Fri, Jun 13, 2008 - Page 8 News List

SEAs need a boost for policies to be effective

By Wang Yu-Cheng 王毓正

Environmental Protection Administration (EPA) Minister Stephen Shen (沈世宏) unveiled his policies to the media on May 19. President Ma Ying-jeou (馬英九) also vowed to make all policies environmentally friendly at the opening ceremony of an annual NGO environmental conference on May 31.

After two weeks in power, the government leaders’ emphasis on domestic environmental protection is praiseworthy. Still, I have a few suggestions.

Shen said that, in the first six months of the administration, the EPA would push for 12 pieces of legislation, including an energy tax act, a greenhouse gas reduction act and a renewable energy development act.

However, the energy tax act and the renewable energy development act lie beyond the EPA’s authority. Because of the distribution of authority and responsibilities, the EPA is not likely to be able to push for these bills as it wishes without taking into consideration the position of the Ministry of Finance and the Ministry of Economic Affairs.

The 12 suggested drafts will merely be of symbolic value unless the different ministries can reach a consensus soon.

Passing the greenhouse gas reduction act would not be difficult given the Chinese Nationalist Party’s (KMT) legislative majority. However, the necessary legal framework for the proposed reduction act, which aims to set a time limit on reductions, is lacking. It should therefore be withdrawn and redrafted.

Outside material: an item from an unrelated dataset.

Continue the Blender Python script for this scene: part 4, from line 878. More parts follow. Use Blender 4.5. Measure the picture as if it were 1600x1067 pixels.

Furthermore, Shen has indicated that the future focus of policy will be on replacing orders and controls with economic incentives. However, any sort of economic incentive should be based on investigation into and understanding of pollution. Economic incentives are fine, but when regulations are broken and the environment is damaged, appropriate legal action should be taken.

Therefore, economic incentives cannot just be replaced by regulations; instead, economic incentives should be used to supplement regulations.

Shen should not overestimate the effects of economic incentives. Fees that are charged for air pollution control and recycling, clearance and treatment are all economic tools based on price restrictions. However, despite the hundreds of millions of NT dollars in fees levied each year, we have never been informed what tangible benefits these economic tools have for our environment.

Shen also stated that the debate surrounding the Suhua Freeway is not about the road itself, but more about the changes in the type of development Hualien will experience after it is completed. However, the debate should not merely be about whether the freeway will have a large impact on the environment, but also whether an Environmental Impact Assessment (EIA) should have been carried out when the idea was first proposed.

Ma’s environmentally friendly policies are not new and the correct term for such policies is Strategic Environmental Assessment (SEA). The Treaty of Maastricht, for example, states that the formulation and execution of all EU policies must be based on the principle of environmental protection.

A similar principle is mentioned in Article 26 of Taiwan’s Environmental Impact Assessment Act (環境影響評估法) that requires EIAs on policies that may affect the environment.

However, the evaluation of the SEA system is only an internal evaluation carried out by the government and at times involves the Cabinet examining and approving its own policies. Thus, all of Taiwan’s SEAs since 2000 have been flawed.